Chapter 3: Of God's Decree
1. God hath decreed in himself, from all eternity, by the most wise and holy counsel of his own will, freely and unchangeably, all things, whatsoever comes to pass; yet so as thereby is God neither the author of sin nor hath fellowship with any therein; nor is violence offered to the will of the creature, nor yet is the liberty or contingency of second causes taken away, but rather established; in which appears his wisdom in disposing all things, and power and faithfulness in accomplishing his decree. (Isaiah 46:10; Ephesians 1:11; Hebrews 6:17; Romans 9:15, 18; James 1:13; 1 John 1:5; Acts 4:27, 28; John 19:11; Numbers 23:19; Ephesians 1:3-5)
3. By the decree of God, for the manifestation of his glory, some men and angels are predestinated, or foreordained to eternal life through Jesus Christ, to the praise of his glorious grace; others being left to act in their sin to their just condemnation, to the praise of his glorious justice. (1 Timothy 5:21; Matthew 25:34; Ephesians 1:5, 6; Romans 9:22, 23; Jude 4)

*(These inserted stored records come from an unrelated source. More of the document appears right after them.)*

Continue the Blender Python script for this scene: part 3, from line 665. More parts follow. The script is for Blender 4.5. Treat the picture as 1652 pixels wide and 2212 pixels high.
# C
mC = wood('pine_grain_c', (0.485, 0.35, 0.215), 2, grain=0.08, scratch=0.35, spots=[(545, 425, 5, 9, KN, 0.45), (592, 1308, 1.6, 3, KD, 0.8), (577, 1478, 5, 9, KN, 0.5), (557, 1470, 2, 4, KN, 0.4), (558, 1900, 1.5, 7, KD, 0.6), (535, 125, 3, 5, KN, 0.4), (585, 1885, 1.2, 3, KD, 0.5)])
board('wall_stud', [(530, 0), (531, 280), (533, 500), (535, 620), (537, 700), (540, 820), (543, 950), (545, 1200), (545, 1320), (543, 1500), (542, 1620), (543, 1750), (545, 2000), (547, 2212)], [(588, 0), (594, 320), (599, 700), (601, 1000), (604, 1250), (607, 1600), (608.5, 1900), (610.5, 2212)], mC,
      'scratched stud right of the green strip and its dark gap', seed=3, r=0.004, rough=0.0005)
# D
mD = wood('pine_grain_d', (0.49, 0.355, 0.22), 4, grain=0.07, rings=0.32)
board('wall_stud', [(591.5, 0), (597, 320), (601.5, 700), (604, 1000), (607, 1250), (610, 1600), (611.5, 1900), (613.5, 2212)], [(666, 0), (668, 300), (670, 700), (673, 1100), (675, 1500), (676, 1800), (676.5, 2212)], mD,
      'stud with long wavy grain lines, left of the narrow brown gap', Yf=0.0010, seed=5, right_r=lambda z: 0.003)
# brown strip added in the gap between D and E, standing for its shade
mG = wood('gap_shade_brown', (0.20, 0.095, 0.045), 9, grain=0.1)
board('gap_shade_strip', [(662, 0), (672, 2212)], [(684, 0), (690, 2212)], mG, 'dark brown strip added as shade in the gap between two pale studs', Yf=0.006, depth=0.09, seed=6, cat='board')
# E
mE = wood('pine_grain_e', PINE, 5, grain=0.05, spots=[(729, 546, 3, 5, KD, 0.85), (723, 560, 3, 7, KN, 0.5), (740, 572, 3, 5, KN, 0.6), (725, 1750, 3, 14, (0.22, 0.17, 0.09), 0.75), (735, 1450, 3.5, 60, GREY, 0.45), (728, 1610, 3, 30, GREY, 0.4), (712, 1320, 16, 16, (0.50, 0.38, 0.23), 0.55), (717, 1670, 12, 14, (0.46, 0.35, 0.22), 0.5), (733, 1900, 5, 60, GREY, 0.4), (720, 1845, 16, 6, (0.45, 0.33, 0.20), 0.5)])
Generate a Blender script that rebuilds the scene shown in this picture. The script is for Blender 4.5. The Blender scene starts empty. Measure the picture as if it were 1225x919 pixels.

This is how God exercises His free will. He has decreed in Himself, according to His own purposes for everything He has made, everything that comes to pass. This includes the salvation of His people from their sins for eternal life through Jesus Christ. It also includes His leaving others in their sin and in the abominations in which their souls delight. The salvation of His people is to the praise of His glorious grace, and the condemnation of the guilty is also to the praise of His glorious justice. God works all things according to the purposes of His own good and glorious free will.
These are the things we believe because these are the things the Bible teaches us. And in our text, in verses 2 and 5, we see that God delights in those who tremble at His word. Even though some things in the Scriptures may cause us to tremble, it is the God who has heaven as His throne and the earth as His footstool who has said it. We would do well to listen and believe all that He has said.